The purpose of the asset allocation process is to create portfolios that should behave in line with your expectations. By matching implied volatility with the attitude to risk the asset allocations aim to minimise the chances of downside risk that are greater than you are prepared to tolerate. As previously mentioned the results of the questionnaire produce a suggested illustration. This allocation is not set by any one individual of organisation but by a mathematical theory known as Modern Portfolio Theory (MPT). The theory is that for every level of risk it is possible to construct an investment portfolio that, mathematically,delivers the maximum expected investment return. Clearly, different portfolios will generate different levels of return and expose an investor to different levels of risk. A fundamental principle of MPT is that the risk of the portfolio should be considered as a whole, and not individual assets in isolation. While individual assets do have a bearing on the overall level of risk the investor is exposed to, the correlation between the assets in the portfolio has an even greater bearing.

One key way to offset risk is diversification to avoid putting all your eggs in one basket. Some of the risks of investing in equities can be reduced by diversifying into a range of different shares, sectors and markets. Equally diversification into different asset classes such as UK equities, global equities, corporate bonds, fixed interest bonds etc.

Stage 3: Understanding their Status

For example choosing their tax vehicle.
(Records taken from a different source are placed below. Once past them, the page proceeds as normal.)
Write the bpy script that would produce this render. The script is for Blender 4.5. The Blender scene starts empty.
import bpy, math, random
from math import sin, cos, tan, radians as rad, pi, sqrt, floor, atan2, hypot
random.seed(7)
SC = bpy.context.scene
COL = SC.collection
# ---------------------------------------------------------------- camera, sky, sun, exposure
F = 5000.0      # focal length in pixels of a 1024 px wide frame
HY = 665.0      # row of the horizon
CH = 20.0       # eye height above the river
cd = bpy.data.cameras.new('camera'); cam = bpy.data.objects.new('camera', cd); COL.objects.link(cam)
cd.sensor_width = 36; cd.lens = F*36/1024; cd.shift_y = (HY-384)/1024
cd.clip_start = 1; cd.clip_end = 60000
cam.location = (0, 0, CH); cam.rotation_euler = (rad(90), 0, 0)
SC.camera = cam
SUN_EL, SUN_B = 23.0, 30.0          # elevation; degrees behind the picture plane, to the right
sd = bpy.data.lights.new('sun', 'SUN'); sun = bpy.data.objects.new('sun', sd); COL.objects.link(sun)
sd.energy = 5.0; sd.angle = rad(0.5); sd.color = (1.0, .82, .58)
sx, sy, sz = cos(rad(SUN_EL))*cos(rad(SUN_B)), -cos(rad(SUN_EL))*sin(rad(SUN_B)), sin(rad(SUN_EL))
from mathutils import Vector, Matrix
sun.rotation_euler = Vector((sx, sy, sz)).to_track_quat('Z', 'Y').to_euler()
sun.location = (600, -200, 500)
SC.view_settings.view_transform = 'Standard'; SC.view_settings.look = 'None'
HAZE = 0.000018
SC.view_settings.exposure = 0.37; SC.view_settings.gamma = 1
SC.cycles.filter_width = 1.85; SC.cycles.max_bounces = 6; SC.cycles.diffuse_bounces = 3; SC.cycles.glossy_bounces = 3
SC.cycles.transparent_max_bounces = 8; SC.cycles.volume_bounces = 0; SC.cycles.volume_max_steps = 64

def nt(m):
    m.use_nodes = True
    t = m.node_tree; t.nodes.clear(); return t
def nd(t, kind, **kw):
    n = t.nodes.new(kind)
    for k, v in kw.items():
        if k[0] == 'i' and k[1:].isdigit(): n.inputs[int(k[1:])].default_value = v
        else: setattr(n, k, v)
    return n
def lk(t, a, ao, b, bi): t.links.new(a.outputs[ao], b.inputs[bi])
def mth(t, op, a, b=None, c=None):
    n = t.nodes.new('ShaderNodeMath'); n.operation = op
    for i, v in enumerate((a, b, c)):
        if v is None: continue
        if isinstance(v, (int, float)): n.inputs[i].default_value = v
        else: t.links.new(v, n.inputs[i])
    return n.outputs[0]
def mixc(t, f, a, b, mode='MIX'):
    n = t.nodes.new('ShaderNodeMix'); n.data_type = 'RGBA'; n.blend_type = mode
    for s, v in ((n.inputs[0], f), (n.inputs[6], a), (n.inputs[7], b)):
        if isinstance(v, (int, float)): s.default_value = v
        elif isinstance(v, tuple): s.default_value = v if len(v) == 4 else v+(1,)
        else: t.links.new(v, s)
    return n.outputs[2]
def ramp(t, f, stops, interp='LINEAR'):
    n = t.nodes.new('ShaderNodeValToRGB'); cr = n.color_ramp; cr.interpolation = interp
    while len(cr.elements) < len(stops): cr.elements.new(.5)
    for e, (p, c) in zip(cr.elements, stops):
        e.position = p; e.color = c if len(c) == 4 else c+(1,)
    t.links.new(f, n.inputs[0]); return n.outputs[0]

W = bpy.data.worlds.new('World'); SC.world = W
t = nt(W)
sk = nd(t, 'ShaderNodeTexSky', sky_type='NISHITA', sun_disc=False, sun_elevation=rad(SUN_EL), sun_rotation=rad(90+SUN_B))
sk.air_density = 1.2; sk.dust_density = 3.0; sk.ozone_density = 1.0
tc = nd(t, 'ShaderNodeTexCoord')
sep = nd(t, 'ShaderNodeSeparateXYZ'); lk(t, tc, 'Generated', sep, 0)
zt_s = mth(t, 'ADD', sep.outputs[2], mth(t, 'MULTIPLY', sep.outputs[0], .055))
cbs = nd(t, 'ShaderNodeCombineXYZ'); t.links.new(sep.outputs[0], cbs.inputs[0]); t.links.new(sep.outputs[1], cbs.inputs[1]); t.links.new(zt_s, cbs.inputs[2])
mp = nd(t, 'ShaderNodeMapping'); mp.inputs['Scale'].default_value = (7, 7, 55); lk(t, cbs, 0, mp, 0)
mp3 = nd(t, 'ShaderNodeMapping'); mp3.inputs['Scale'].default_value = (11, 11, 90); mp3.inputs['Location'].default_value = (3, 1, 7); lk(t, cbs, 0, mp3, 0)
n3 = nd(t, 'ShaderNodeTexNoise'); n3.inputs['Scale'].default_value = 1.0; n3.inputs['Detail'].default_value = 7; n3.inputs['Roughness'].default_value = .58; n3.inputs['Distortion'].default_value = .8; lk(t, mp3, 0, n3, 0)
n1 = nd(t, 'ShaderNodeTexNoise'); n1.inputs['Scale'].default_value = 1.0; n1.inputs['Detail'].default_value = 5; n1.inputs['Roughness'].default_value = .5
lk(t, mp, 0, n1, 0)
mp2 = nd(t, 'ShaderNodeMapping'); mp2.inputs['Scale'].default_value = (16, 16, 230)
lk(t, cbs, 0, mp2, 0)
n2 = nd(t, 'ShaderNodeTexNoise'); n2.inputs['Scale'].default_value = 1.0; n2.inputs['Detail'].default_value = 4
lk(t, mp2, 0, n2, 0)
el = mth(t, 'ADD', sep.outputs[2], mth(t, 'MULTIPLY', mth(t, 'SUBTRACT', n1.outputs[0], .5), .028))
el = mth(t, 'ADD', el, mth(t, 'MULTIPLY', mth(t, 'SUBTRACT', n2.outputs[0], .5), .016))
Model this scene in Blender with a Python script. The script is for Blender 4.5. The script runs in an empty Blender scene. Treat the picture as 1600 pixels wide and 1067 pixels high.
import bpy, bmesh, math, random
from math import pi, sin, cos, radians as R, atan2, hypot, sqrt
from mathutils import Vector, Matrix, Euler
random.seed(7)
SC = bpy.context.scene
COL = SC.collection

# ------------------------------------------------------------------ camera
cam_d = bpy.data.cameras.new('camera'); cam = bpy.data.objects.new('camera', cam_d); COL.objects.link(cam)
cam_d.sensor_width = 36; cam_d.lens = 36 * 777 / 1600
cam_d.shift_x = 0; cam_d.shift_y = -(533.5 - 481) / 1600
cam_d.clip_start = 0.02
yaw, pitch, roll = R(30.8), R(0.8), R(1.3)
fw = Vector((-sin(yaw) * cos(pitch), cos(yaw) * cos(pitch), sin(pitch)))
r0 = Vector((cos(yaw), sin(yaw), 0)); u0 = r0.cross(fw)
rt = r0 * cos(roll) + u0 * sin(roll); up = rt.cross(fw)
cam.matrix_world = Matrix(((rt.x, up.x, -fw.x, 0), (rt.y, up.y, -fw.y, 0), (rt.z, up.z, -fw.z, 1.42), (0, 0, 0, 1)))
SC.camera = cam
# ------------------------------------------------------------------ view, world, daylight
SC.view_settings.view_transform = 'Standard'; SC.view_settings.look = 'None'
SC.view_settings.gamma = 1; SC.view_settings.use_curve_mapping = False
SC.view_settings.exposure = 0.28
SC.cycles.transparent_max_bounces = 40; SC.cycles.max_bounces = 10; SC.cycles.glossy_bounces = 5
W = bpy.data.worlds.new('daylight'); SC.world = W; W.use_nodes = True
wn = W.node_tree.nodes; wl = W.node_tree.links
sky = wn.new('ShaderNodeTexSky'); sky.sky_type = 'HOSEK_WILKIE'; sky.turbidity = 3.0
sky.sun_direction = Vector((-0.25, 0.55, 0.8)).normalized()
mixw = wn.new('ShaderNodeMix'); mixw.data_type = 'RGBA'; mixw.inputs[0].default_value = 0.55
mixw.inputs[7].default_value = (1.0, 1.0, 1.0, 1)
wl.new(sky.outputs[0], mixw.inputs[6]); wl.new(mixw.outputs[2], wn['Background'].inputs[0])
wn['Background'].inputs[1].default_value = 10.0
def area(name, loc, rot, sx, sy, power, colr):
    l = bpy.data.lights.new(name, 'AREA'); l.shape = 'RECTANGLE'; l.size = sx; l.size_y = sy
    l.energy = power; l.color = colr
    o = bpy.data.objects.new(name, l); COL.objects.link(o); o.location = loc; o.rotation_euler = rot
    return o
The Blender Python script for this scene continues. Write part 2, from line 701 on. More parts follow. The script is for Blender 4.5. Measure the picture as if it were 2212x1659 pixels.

Any investment strategy will involve understanding many of the objective factors about clients, such as their tax position, the size of their portfolio and the extent to which they have built up investments in pensions and ISA’s etc.

Stage 4: Product Provider

As we are fully independent we are able to approach any product provider on the market which is something that we feel very strongly about to be able to offer our clients the best possible products. We continually research the market to know the best products and providers.

Stage 5: Fund Selection

For portfolios in excess of £400,000 we do not use model portfolios. All portfolios are tailored individually and are not classed in groups in accordance with their risk profile. We can use discretionary fund managers but we don’t as we believe they do not add value. We do have an investment panel and funds accepted onto this panel must meet specific criteria. We do look at performance of a fund however the past cannot be relied on in isolation as an accurate guide to the future. The characteristics and therefore value of markets and assets can change due to unpredictable events which is effectively the essence of risk.

As well as performance we closely monitor the volatility of funds which is a measure of how much your investment rises and falls in value over time. Investments that are more volatile will rise and fall to a greater degree than those that are less volatile.

Stage 6: Monitoring

We have an investment panel and use certain criteria, which is detailed below to select funds onto our panel. The funds are continually monitored and the investment panel is published quarterly.

We also assess the people that are responsible for managing the individual funds. Citywire ranks fund managers according to their individual track record, rather than simply the performance of the fund they currently run. The fund managers are compared against peers in how well or badly they have performed and a league table is produced.

The investment process is a continual cycle as we will continue to meet with you and review your goals taking us back to Stage 1 in the process and your aims and priorities will change over time.

The value of investments can fall as well as rise. You may not get back what you invest.